What are the key policies we believe are needed today?

• Fight within the People’s assemblies to transform them from passive audiences for platform speakers to bodies representing the grass roots of the anticuts movement, capable of planning and coordinating action.

• Work in the unions from branch and local level upwards to stop the leaders and put strike action on the same day, escalating from one to several to all out action to halt the cuts and closures

• Campaign to make the TUC call its promised “mid-week day of action.”

• Work in the People’s Assemblies, trades councils, unions and student bodies and local anticuts campaigns to get them to create delegate-based councils of action to coordinate the defence of our jobs and services.

• Build a rank and file movement in every union and across the unions to democratise the unions, taking action with the official leadership where possible, and without it where necessary.

• Build an antifascist workers’ united front to stop the marches and meetings of the EDL and the BNP, denying them any platform for their racist filth.

• Support the autonomous student and youth organisation RevSoc and launch  a publication and potentially groups aimed at young and working class women – a sort of re-launched Women’s Voice.

• Build international solidarity and pan-European action, especially with Greece, and with the resistance in the Arab world, especially Syria.

On such a basis we can prove ourselves capable of united and effective action in the class struggle. But this unity in action would not last beyond the present conjuncture unless it is accompanied by a serious and loyal debate, both internal and public, to establish the strategic questions that unite us and those still dividing us.

We should start by discussing the text of a short focused revolutionary action programme – addressing the main challenges facing us today and showing how a revolutionary anticapitalist solution is the only one which can answer them.

As well as the question of programme we need to debate what sort of organisation is necessary to fight for it. Recent events show all too clearly how vital it is to ensure that a pre party just as much as a party organisation does not succumb to bureaucracy, and that means establishing genuinely democratic centralism. Apologists for capitalism, reformists and anarchists alike say that this is a contradiction in terms. That it was always a bureaucratic and undemocratic way of organising. This is not true.
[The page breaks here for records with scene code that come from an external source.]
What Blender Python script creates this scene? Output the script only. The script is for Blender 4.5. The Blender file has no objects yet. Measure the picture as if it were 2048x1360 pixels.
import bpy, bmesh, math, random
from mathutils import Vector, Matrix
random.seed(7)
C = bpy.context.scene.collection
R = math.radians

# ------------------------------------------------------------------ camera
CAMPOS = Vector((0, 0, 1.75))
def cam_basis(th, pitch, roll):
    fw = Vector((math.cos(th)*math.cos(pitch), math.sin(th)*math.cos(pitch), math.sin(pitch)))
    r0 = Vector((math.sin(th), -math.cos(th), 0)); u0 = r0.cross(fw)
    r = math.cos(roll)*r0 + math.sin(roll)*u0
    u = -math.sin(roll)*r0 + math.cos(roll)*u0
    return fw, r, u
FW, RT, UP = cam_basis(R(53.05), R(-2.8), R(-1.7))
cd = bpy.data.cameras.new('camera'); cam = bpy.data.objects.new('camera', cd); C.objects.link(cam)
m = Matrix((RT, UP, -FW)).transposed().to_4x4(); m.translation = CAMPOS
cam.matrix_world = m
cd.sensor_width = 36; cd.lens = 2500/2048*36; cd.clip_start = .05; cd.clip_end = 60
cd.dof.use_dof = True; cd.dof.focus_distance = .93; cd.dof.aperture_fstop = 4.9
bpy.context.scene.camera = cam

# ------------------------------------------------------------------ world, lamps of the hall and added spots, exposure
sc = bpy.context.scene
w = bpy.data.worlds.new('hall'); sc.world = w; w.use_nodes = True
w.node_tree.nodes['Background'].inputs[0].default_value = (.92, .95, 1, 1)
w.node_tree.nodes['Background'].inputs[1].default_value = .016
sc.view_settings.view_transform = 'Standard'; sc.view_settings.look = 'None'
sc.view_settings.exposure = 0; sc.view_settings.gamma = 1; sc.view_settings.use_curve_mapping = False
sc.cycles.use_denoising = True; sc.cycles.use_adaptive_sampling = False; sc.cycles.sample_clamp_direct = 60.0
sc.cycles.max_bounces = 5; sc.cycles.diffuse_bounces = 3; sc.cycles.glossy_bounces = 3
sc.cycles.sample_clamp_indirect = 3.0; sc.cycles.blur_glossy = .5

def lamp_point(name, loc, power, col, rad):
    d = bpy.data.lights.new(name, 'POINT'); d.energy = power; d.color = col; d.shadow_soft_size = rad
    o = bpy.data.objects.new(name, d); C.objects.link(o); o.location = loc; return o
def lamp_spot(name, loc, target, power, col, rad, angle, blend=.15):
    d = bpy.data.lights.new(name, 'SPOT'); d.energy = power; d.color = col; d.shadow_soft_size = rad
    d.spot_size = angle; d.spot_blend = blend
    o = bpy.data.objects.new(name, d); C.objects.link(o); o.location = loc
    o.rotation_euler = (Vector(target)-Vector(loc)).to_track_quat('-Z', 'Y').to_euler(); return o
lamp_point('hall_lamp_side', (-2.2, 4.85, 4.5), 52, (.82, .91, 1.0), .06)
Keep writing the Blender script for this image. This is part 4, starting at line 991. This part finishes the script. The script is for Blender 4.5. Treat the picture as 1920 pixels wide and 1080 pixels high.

Democratic centralism – as the Bolsheviks practised it – means the maximum of debate and discussion within the party over the correct strategy and tactics to adopt. It means the right of members to form temporary groupings, as well as longer-term tendencies and factions with no constitutional time limit. But an open and flourishing democracy and well thought out policies and tactics should also mean that such groupings spontaneously and voluntarily dissolve and are not permanent features, or even the “normal” way that internal debate is conducted.

However, when a decision on a policy or specific action has been reached, it requires disciplined unity in its implementation by all members in a loyal manner, to the best of their abilities. Then, once the campaign or battle is over and the results can be seen, it allows for full and democratic appraisal of it once again.

If we can reach an agreement on this matter – and doubtless agreements to differ and principled compromises will be necessary on all sides  – we should try to create a common paper for intervention in the class struggle (not just a discussion forum – though this too). The editorial team of such a publication could greatly speed up the process of clarification and effective common work.

Is there a guarantee we will succeed in unifying those presently willing to do?

No, however the history of the revolutionary movement proves that the unification of revolutionaries hailing from diverse traditions is a real possibility. Not to try to do so today during an unprecedented time of flux on the British left – a crisis of leadership not only of the official movement but of the far left too – would be criminal. Workers Power will certainly put all its very limited resources into the search for revolutionary unity.